INSTRUCTIONS TO FOLLOW:
Strip the pictures and reproduce the rest of the listing exactly.

DATA EXTRACT:
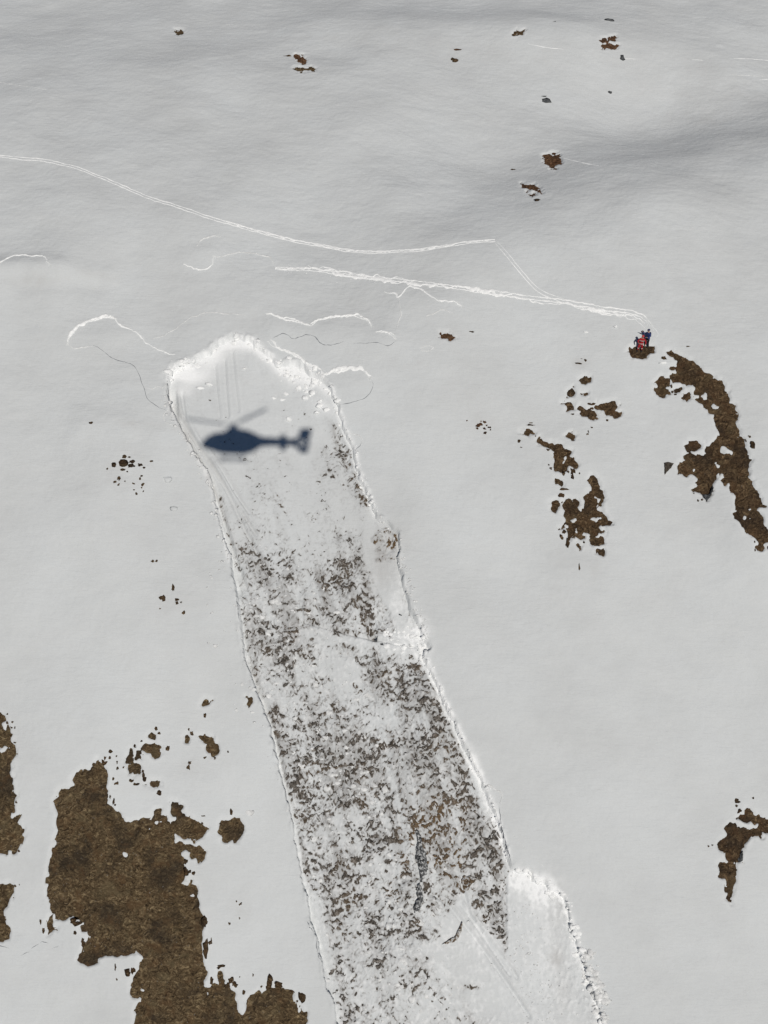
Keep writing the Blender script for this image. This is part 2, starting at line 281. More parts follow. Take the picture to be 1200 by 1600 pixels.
BED = P('262,600 267,581 273,573 285,572 302,570 308,562 330,555 332,544 347,536 365,527 382,529 395,533 400,540 408,548 425,557 432,570 465,568 475,573 480,582 492,584 500,592 517,607 522,620 528,637 533,653 538,670 542,683 553,700 555,715 563,745 577,772 583,795 588,808 606,816 622,832 624,858 622,880 630,902 642,940 655,975 665,1000 672,1015 662,1022 666,1040 680,1065 690,1085 700,1110 712,1130 725,1165 740,1195 755,1220 765,1245 775,1270 785,1300 792,1330 798,1355 815,1362 830,1364 834,1375 850,1378 862,1390 880,1400 890,1430 897,1460 905,1490 920,1530 930,1560 940,1600 985,1760 552,1760 528,1600 522,1570 510,1540 503,1500 495,1465 483,1440 478,1395 468,1350 462,1310 455,1275 445,1235 435,1200 428,1165 420,1130 405,1085 392,1060 382,1030 376,990 374,950 368,915 362,880 355,850 345,815 337,785 330,755 318,730 303,705 290,680 280,663 268,645 263,625')
# ------------------------------------------------------------------ design rasters over the frame plus a margin
MG = 160; RW, RH = int(W0)+2*MG, int(H0)+2*MG
def sdf_into(poly, pad, R, op):
    x0, y0 = np.floor(poly.min(0)-pad).astype(int); x1, y1 = np.ceil(poly.max(0)+pad).astype(int)
    x0, y0 = max(x0, -MG), max(y0, -MG); x1, y1 = min(x1, RW-MG-1), min(y1, RH-MG-1)
    gx, gy = np.meshgrid(np.arange(x0, x1+1, dtype=np.float32), np.arange(y0, y1+1, dtype=np.float32))
    d = np.full(gx.shape, 1e9, np.float32); ins = np.zeros(gx.shape, bool)
    for (ax, ay), (bx, by) in zip(poly, np.roll(poly, -1, 0)):
        ex, ey = bx-ax, by-ay; L = ex*ex+ey*ey+1e-9
        t = np.clip(((gx-ax)*ex+(gy-ay)*ey)/L, 0, 1)
        d = np.minimum(d, (gx-ax-t*ex)**2+(gy-ay-t*ey)**2)
        if ay != by:
            c = ((ay > gy) != (by > gy)) & (gx < (bx-ax)*(gy-ay)/(by-ay)+ax); ins ^= c
    d = np.sqrt(d); d = np.where(ins, -d, d)
    sl = (slice(y0+MG, y1+1+MG), slice(x0+MG, x1+1+MG)); R[sl] = op(R[sl], d)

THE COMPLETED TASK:
Keep writing the Blender script for this image. This is part 2, starting at line 281. More parts follow. Take the picture to be 1200 by 1600 pixels.
BED = P('262,600 267,581 273,573 285,572 302,570 308,562 330,555 332,544 347,536 365,527 382,529 395,533 400,540 408,548 425,557 432,570 465,568 475,573 480,582 492,584 500,592 517,607 522,620 528,637 533,653 538,670 542,683 553,700 555,715 563,745 577,772 583,795 588,808 606,816 622,832 624,858 622,880 630,902 642,940 655,975 665,1000 672,1015 662,1022 666,1040 680,1065 690,1085 700,1110 712,1130 725,1165 740,1195 755,1220 765,1245 775,1270 785,1300 792,1330 798,1355 815,1362 830,1364 834,1375 850,1378 862,1390 880,1400 890,1430 897,1460 905,1490 920,1530 930,1560 940,1600 985,1760 552,1760 528,1600 522,1570 510,1540 503,1500 495,1465 483,1440 478,1395 468,1350 462,1310 455,1275 445,1235 435,1200 428,1165 420,1130 405,1085 392,1060 382,1030 376,990 374,950 368,915 362,880 355,850 345,815 337,785 330,755 318,730 303,705 290,680 280,663 268,645 263,625')
# ------------------------------------------------------------------ design rasters over the frame plus a margin
MG = 160; RW, RH = int(W0)+2*MG, int(H0)+2*MG
def sdf_into(poly, pad, R, op):
    x0, y0 = np.floor(poly.min(0)-pad).astype(int); x1, y1 = np.ceil(poly.max(0)+pad).astype(int)
    x0, y0 = max(x0, -MG), max(y0, -MG); x1, y1 = min(x1, RW-MG-1), min(y1, RH-MG-1)
    gx, gy = np.meshgrid(np.arange(x0, x1+1, dtype=np.float32), np.arange(y0, y1+1, dtype=np.float32))
    d = np.full(gx.shape, 1e9, np.float32); ins = np.zeros(gx.shape, bool)
    for (ax, ay), (bx, by) in zip(poly, np.roll(poly, -1, 0)):
        ex, ey = bx-ax, by-ay; L = ex*ex+ey*ey+1e-9
        t = np.clip(((gx-ax)*ex+(gy-ay)*ey)/L, 0, 1)
        d = np.minimum(d, (gx-ax-t*ex)**2+(gy-ay-t*ey)**2)
        if ay != by:
            c = ((ay > gy) != (by > gy)) & (gx < (bx-ax)*(gy-ay)/(by-ay)+ax); ins ^= c
    d = np.sqrt(d); d = np.where(ins, -d, d)
    sl = (slice(y0+MG, y1+1+MG), slice(x0+MG, x1+1+MG)); R[sl] = op(R[sl], d)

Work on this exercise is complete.